After spending an hour inside the Spice Bazaar, we started to feel a sensory overload. The kaleidoscope of colorful spices, teas, and sweets combined with the artificial lighting of the evening market was making us dizzy.  It was time to start making our way out of the market.

Yet, the visit was not over.  Outside, we found endless rows of produce, selling meats, cheeses, olives, and many other delicious things.  The market was getting hectic with people doing their shopping after the evening prayer.  I was slowly shuffling through the rows of sellers, with my parents walking in front of me. Then, from the corner of my eye, I noticed that my mom was chewing something.  And my dad was chewing too.  Apparently, the sellers were extending samples of their products to passers-by to lure them into their shops and my parents were refusing to say “no” to all the free goodies offered.  At some point, I saw how they started to extend their hands to the sellers who were not even offering anything.  They started to remind me of our cats who constantly ask for food at any given moment.

At one point my mom turned to me and whispered while laughing:

“This seller was not offering anything but then he saw my sad eyes and gave me a piece of goat cheese!”

As she was saying that I saw my dad nearly dancing near a meat shop with an abundance of sausages and other meat products on display.  Unlike at the Grand Bazaar, where he refused to participate in small talk with vendors, here he was more than happy to chat up a seller who might hand out a free meat sample.
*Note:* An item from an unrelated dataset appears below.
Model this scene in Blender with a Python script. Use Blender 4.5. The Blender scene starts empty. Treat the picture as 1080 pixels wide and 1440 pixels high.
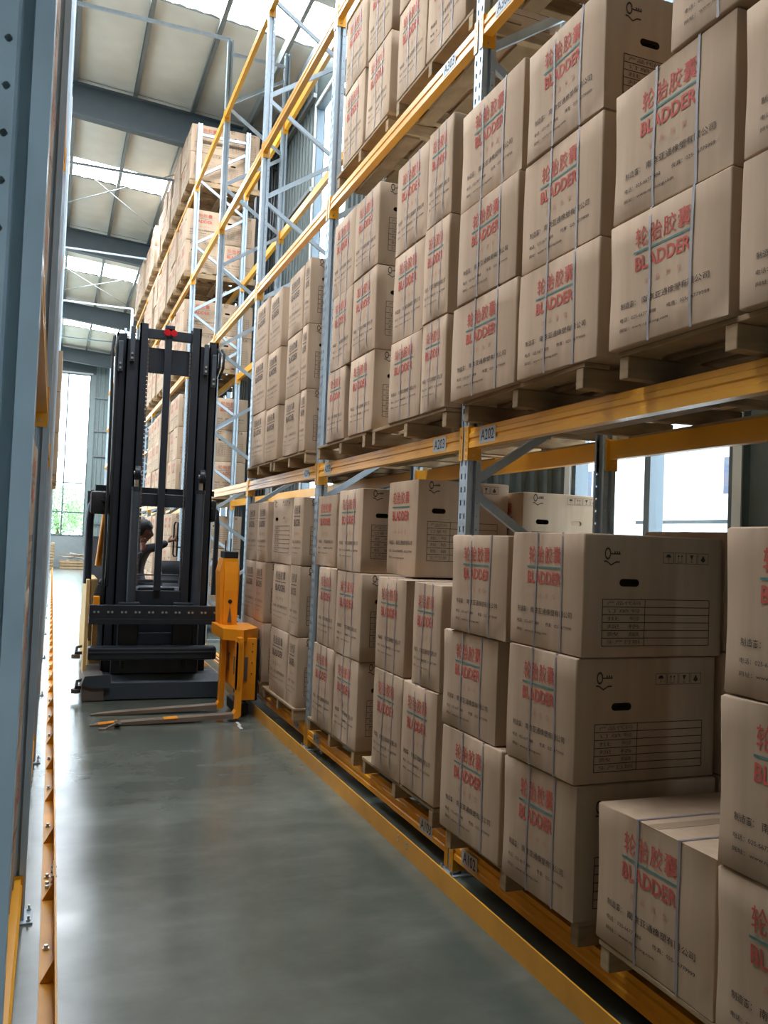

Trying not to abuse the local merchants’ generosity, we bought something in almost every shop we visited.  The fridge at our Airbnb was full of cheeses, olives, bread, and spreads providing us with delicious meals and snacks for the entire duration of our stay in Istanbul. But I had to cancel a seafood restaurant outing that I had planned for that evening as there was no point in going to a restaurant after trying way too many delicious samples at the market.